John Muir, father of conservation in America, wrote "When one tugs at a single thing in nature, he finds it attached to the rest of the world." How true, and not just the plants and animals that John Muir was talking about, but the impact our actions and choices have on the rest of the planet.

Did you know that the average food item in America travels 1,300 miles to get to us. Barbara Kingsolver in her new book Small Wonder reports that: Mr. Average eats ten or more items per day or more. In one year his food will have traveled 5,000,000 miles by land, air or sea. Picture a truck loaded with apples and oranges and iceberg lettuce rumbling to the moon and back ten times a year just for you. Then she challenges her reader to picture a flotilla of 285,000,000 trucks on their way to the moon and back and then asks if we don't think its time to revise the scenario. Eat things grown locally and in season. Shop at farmer's market and reduce packaging and transportation costs. Food and transportation are the two biggest causes of global warming. Can we afford to keep doing it the same old way?

That brings me to one of my favorite definitions. The first time I looked up the word "afford" I was surprised not to find words like money, cash, bank, check, salary. The dictionary said - Afford: to bear without detriment Then I asked myself, "To whom?" Just because we might have the cash in our pocket to pay for a tank of gas or a basket of strawberries in January doesn't mean that the planet can afford it for long, sustainably. What about the jungles of the South America that have Amazon crude oil spilled and spewed through the forest and into the rivers and onto the gardens of indigenous people while Texaco didn't clean up because it would raise the cost of our gallon of gas? They wanted to remain competitive, but the Amerindians couldn't afford it, couldn't bear it without detriment. This sort of thing is repeated all over the world in thousands of ways that we are completely oblivious to.

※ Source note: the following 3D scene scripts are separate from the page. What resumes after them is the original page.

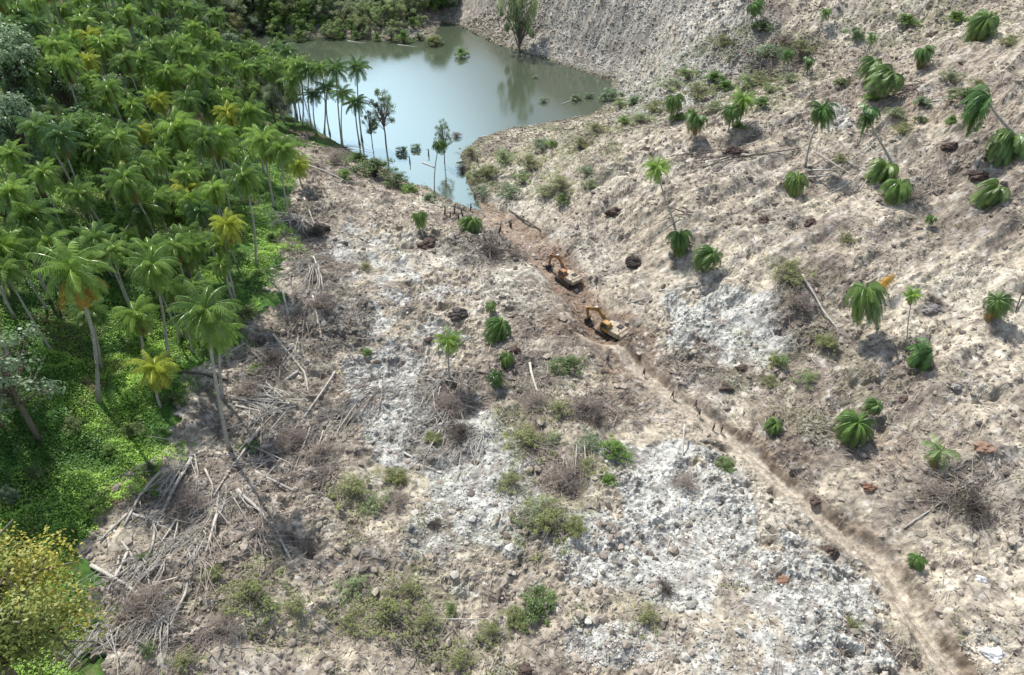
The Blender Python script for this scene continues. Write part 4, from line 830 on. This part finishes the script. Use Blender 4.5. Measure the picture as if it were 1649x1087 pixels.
for pts, w_, lb, *br in [
    ([(309, 739), (278, 795), (251, 851), (244, 889)], .20, 'long pale log rising from the crossed-log heap to the forest edge', 4), ([(290, 830), (252, 889)], .14, 'thin log crossing the foot of the long pale log', 0), ([(288, 837), (276, 891)], .12, 'short thin pole right of the long pale log', 0),
    ([(211, 828), (240, 838), (270, 852)], .17, 'log lying level above the crossed-log heap', 2), ([(205, 830), (161, 873)], .16, 'pale log pointing down to the golden tree', 2), ([(148, 912), (205, 945), (273, 1008)], .20, 'pale log running down through the heap of dead fronds', 5),
    ([(206, 891), (175, 954)], .15, 'pole standing across the heap of dead fronds', 2), ([(193, 897), (180, 962)], .11, 'thin pole beside the one across the dead fronds', 0), ([(383, 790), (420, 826), (445, 858), (481, 922)], .19, 'long curved pale log in the lower left', 2),
    ([(331, 757), (345, 793)], .13, 'short log beside the forest edge vines', 1), ([(375, 650), (425, 651), (479, 653)], .18, 'white log lying level right of the long palm trunk', 2), ([(392, 733), (430, 720), (486, 712)], .26, 'thick white log with a root end in the left debris', 4),
    ([(380, 655), (440, 668)], .13, 'grey log just under the level white log', 1), ([(505, 415), (515, 440), (522, 468)], .15, 'upper pale pole on the left slide edge', 0), ([(504, 478), (512, 520), (521, 566)], .16, 'lower pale pole on the left slide edge', 0),
    ([(578, 470), (588, 502)], .10, 'thin stick on the upper grey rubble', 0), ([(853, 586), (862, 625), (880, 666)], .20, 'bright white pole log left of the round green bush', 0), ([(1098, 704, 2.5), (1097, 753)], .13, 'upright white pole on the rubble below the track', 0),
    ([(727, 656), (686, 684)], .15, 'pale log poking out of the dark brush heap', 2), ([(708, 695), (684, 738)], .12, 'thin pale log below the dark brush heap', 1), ([(521, 695), (504, 753)], .11, 'thin pale stem in the fan of leaning stems', 0),
    ([(548, 668), (505, 735)], .11, 'longer stem in the fan of leaning stems', 1), ([(575, 650), (530, 715)], .10, 'uppermost stem in the fan of leaning stems', 1), ([(500, 690), (470, 770)], .10, 'lowest stem in the fan of leaning stems', 0),
    ([(1288, 455, 1.5), (1320, 500, .6), (1352, 538)], .17, 'white fallen trunk under the olive-grey crown on the ridge', 3), ([(1455, 852), (1520, 806), (1578, 770)], .10, 'thin white stem lying across the lower right slope', 2), ([(1648, 445, 2), (1634, 505)], .13, 'dark leaning pole beside the round crown at the right edge', 1),
    ([(600, 1000), (720, 999), (850, 998)], .10, 'very thin pale pole lying level near the bottom', 0), ([(1301, 276), (1349, 275)], .20, 'upper of two grey logs lying level on the right slope', 0), ([(1301, 287), (1343, 284)], .18, 'lower of two grey logs lying level on the right slope', 0),
    ([(480, 262), (520, 276), (563, 296)], .22, 'fallen palm trunk on the bank near the lakeside palms', 2), ([(395, 555), (350, 582)], .13, 'slanting stick against the foot of the leaning palm', 0), ([(290, 600), (330, 605), (368, 614)], .18, 'dark log under the yellow-green palm', 3),
    ([(1500, 165), (1555, 158)], .15, 'log lying by the leafy green bush', 0), ([(1060, 470), (1125, 462)], .16, 'greenish log lying right of the excavators', 0), ([(640, 300), (665, 325)], .14, 'dark log on the outlet bank', 1), ([(820, 340), (870, 372)], .2, 'dark log along the channel below the outlet', 2),
    ([(1490, 245), (1530, 222)], .14, 'grey stick beside the brown boulder high on the right', 1), ([(440, 833), (510, 815)], .1, 'thin stick right of the curved pale log', 0), ([(940, 560), (962, 600)], .1, 'pale stick behind the round green bush', 0), ([(1190, 255), (1290, 240)], .13, 'dark root log on the bench edge', 2), ([(1480, 320), (1540, 290)], .12, 'bare grey branch right of the dark crowns', 3),
    ([(945, 775), (940, 720, 1)], .10, 'upright stem in the tall bundle of dead stems', 1), ([(925, 790), (928, 725, 1)], .10, 'left stem in the tall bundle of dead stems', 1), ([(480, 600), (425, 640), (400, 690)], .2, 'thick trunk slanting down from the dark soil to the white logs'), ([(440, 540), (490, 600), (500, 640)], .18, 'grey trunk below the grassy bank, pointing down right'), ([(455, 470), (470, 530)], .18, 'trunk left of the lower pale pole'), ([(410, 760), (470, 790), (540, 800)], .17, 'trunk running level under the thick white log'),
    ([(320, 880), (300, 960), (262, 1035)], .17, 'long pale trunk down the left side below the green shrub'), ([(180, 850), (215, 900), (235, 960)], .17, 'trunk crossing behind the heap of dead fronds'), ([(350, 830), (330, 900)], .16, 'trunk left of the long curved log, lower down'), ([(260, 760), (225, 800), (200, 850)], .18, 'trunk along the rim of the vine bank'),
    ([(420, 690), (370, 760), (345, 800)], .17, 'trunk from the dark green bush down to the crossed logs'), ([(540, 600), (500, 660), (470, 700)], .15, 'trunk at the top of the leaning stems'), ([(490, 320), (510, 370)], .17, 'short trunk at the very top of the slide edge'), ([(210, 960), (260, 940), (310, 925)], .16, 'trunk lying across the pale frond fan'),
    ([(120, 1000), (165, 1040)], .15, 'pale trunk half under the golden tree'), ([(650, 730), (700, 760)], .13, 'pale trunk on the grey rubble below the brush'), ([(770, 600), (830, 615)], .14, 'dark trunk left of the bright white pole log'), ([(1010, 490), (1050, 480)], .14, 'short log above the second excavator'),
    ([(300, 742), (345, 720)], .15, 'broken branch at the top of the long pale log', 3), ([(247, 985), (215, 1040)], .1, 'dry stem under the heap of dead fronds', 2)]:
    log(pts, w_, lb, m=M_BARKD if 'dark' in lb.split(' ')[0] else M_LOG, branch=br[0] if br else 1)

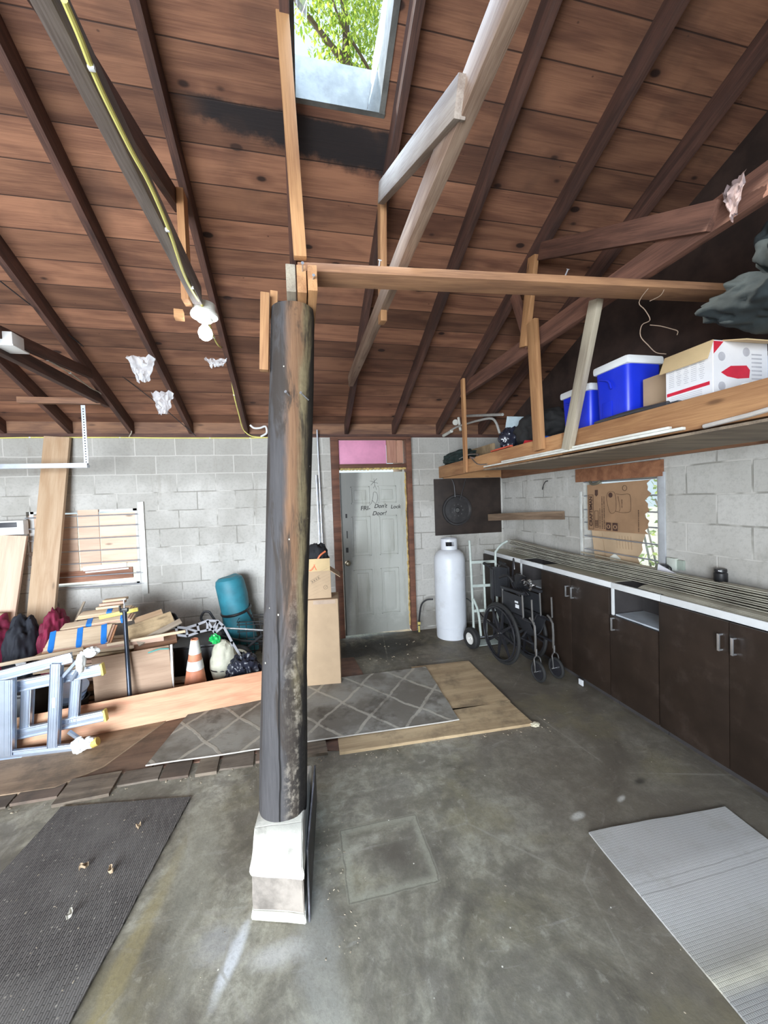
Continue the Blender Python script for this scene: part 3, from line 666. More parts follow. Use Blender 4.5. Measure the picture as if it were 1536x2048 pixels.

The rate of extinction today matches 65,000,000 years ago when the dinosaurs went extinct. A comet crashed into the earth and changed everything. Kingsolver says, "It looks like Rome is burning. And plenty of people are fiddling as it burns." Let's resolve to say, "Not us! We won't fiddle, we'll pray today and every day to understand more clearly the spiritual nature of creation and our Father Mother God as the Source of all good. I would like to leave you with a statement by Mary Baker Eddy that was an inspiration to me. Speaking of God as Spirit with a capital "S", she writes, "Spirit diversifies, classifies, and individualizes all thoughts, which are as eternal as the Mind conceiving them; but the intelligence, existence and continuity of all individuality remain in God, who is the divinely creative Principle thereof." That is spiritual sustainability, "existence and continuity remain in God" and are therefore manifested in His creation.